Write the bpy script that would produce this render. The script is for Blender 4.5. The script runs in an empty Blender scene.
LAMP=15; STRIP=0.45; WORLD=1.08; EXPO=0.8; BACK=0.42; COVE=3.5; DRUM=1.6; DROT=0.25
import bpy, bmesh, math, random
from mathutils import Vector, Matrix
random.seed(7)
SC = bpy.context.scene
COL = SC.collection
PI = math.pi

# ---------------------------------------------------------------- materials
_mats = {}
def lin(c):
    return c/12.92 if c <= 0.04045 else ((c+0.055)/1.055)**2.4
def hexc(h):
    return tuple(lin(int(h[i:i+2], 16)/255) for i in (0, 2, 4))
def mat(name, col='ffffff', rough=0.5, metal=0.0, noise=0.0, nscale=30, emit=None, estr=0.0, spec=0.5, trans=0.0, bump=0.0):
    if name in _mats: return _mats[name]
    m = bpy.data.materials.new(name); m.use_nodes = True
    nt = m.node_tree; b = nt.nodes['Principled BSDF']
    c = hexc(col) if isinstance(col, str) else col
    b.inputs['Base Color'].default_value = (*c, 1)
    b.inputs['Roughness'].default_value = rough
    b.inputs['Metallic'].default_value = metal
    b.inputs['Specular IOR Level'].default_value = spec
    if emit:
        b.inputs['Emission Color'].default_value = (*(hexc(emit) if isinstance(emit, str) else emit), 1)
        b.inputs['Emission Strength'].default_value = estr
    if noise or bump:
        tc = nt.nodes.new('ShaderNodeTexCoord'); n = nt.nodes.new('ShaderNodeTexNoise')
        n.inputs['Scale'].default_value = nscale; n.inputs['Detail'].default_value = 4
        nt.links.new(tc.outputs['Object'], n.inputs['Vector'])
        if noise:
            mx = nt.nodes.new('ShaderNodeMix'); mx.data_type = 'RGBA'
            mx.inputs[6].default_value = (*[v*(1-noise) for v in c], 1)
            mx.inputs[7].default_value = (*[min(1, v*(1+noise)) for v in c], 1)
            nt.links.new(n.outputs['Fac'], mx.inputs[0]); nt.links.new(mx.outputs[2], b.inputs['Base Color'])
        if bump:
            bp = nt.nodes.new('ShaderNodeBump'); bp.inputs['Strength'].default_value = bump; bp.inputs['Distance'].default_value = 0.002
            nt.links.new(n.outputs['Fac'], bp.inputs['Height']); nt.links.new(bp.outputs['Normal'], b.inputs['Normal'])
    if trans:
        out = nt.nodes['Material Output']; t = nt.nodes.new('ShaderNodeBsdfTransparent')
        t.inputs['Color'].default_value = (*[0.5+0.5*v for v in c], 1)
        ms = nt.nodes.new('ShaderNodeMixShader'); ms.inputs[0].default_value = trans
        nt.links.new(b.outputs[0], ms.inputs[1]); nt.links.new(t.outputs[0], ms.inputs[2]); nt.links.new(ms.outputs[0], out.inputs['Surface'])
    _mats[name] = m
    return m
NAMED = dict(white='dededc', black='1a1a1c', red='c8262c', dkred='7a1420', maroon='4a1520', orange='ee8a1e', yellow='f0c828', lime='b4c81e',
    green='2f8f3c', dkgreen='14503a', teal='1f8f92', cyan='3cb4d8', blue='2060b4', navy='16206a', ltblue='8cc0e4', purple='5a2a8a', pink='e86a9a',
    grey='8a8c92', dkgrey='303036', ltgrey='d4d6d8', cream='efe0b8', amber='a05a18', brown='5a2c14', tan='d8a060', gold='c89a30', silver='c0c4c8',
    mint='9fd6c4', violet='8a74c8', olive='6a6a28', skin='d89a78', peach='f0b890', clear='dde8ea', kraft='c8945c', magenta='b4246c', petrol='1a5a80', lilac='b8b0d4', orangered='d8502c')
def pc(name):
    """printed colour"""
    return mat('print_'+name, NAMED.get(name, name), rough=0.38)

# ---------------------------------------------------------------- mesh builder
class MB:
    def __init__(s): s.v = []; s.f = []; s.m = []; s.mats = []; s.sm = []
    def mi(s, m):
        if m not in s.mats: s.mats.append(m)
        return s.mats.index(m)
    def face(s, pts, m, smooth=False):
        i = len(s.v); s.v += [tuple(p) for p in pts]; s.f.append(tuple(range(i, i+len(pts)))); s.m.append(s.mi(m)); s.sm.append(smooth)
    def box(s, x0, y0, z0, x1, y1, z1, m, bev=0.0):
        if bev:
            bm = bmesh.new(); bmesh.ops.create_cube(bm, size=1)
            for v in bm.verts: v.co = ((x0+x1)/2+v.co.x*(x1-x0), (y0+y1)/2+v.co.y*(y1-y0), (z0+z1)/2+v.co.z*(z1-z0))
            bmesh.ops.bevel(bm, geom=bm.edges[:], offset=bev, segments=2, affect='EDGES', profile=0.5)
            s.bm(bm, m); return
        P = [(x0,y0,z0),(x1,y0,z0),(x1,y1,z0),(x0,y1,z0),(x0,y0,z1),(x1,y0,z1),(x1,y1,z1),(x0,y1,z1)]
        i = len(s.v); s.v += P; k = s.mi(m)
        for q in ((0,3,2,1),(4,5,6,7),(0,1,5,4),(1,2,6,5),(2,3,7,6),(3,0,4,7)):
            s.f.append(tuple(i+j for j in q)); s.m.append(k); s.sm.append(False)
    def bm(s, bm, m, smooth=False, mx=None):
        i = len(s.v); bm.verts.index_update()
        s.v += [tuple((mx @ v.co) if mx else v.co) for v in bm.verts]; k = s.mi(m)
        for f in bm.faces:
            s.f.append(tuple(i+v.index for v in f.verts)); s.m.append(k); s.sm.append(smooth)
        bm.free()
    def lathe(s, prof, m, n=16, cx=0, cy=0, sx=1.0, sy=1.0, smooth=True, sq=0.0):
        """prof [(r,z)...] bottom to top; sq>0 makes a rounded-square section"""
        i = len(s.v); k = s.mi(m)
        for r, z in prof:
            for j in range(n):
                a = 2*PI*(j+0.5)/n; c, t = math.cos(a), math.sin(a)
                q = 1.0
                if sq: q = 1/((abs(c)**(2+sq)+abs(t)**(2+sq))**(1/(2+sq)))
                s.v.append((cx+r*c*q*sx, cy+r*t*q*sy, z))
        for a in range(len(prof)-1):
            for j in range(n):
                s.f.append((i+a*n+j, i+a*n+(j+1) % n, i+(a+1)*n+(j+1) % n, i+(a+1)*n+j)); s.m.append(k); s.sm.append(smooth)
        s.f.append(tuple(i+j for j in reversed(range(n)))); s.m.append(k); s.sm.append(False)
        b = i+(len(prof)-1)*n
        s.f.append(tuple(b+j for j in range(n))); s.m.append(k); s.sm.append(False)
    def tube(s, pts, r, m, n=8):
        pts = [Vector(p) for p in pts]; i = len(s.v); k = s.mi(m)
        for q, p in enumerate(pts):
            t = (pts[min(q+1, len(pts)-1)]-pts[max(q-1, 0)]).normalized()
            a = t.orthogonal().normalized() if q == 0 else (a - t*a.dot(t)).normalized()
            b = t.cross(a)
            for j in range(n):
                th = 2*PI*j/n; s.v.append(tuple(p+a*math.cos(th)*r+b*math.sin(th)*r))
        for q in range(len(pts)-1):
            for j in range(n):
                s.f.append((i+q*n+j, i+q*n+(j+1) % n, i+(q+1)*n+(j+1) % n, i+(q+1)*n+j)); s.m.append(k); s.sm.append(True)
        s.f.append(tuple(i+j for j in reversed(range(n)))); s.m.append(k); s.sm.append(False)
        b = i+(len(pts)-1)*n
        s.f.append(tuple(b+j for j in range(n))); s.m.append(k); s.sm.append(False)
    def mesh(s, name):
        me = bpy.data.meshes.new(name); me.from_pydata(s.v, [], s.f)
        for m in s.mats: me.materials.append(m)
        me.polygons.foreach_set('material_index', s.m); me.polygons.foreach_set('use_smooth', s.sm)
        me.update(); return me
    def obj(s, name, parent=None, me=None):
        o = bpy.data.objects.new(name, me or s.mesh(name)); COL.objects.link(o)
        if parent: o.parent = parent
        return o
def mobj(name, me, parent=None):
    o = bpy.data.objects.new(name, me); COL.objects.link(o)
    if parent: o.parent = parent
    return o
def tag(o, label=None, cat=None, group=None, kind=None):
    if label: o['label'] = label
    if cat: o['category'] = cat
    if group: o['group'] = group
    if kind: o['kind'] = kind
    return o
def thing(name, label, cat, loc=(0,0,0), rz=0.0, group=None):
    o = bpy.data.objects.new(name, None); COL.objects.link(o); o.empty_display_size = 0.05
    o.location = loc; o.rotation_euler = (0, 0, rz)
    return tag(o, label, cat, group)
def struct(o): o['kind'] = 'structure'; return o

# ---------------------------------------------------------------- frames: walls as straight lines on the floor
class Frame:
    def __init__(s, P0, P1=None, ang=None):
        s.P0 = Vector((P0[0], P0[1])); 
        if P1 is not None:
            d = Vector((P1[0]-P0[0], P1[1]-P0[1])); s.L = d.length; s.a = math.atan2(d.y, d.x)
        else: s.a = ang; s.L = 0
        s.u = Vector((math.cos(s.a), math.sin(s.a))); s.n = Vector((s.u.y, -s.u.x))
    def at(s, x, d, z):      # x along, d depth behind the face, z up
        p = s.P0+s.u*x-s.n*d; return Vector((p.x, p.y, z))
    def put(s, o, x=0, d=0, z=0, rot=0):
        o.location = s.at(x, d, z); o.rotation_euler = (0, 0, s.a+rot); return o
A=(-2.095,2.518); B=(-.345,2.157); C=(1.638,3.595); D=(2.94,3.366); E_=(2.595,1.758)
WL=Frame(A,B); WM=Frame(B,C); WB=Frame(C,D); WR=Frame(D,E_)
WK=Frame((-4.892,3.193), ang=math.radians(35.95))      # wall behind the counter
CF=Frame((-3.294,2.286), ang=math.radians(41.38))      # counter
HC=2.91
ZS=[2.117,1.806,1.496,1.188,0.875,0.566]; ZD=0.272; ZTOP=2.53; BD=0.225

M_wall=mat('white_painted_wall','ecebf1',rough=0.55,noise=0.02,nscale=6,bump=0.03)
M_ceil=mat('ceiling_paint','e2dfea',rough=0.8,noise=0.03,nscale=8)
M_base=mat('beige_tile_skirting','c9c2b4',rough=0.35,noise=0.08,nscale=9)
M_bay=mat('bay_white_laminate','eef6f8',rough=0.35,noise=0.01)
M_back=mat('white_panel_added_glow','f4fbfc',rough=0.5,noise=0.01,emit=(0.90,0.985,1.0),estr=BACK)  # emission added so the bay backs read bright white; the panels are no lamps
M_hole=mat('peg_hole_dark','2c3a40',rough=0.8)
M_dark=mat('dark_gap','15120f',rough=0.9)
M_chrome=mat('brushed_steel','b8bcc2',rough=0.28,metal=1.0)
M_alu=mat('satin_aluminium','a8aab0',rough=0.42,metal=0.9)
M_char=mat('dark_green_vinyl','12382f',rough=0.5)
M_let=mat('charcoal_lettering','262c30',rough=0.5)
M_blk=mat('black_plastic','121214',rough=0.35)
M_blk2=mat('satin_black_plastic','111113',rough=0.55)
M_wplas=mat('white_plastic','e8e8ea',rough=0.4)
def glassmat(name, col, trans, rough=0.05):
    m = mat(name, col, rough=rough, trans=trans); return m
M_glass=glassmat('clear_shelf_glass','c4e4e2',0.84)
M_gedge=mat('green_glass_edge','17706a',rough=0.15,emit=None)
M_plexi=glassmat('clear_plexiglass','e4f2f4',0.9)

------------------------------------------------

Problem statement:
Your task is to quote the lines above, beginning with the first and ending with the one that holds "PI = math.pi".

Reply to the exercise:
Write the bpy script that would produce this render. The script is for Blender 4.5. The script runs in an empty Blender scene.
LAMP=15; STRIP=0.45; WORLD=1.08; EXPO=0.8; BACK=0.42; COVE=3.5; DRUM=1.6; DROT=0.25
import bpy, bmesh, math, random
from mathutils import Vector, Matrix
random.seed(7)
SC = bpy.context.scene
COL = SC.collection
PI = math.pi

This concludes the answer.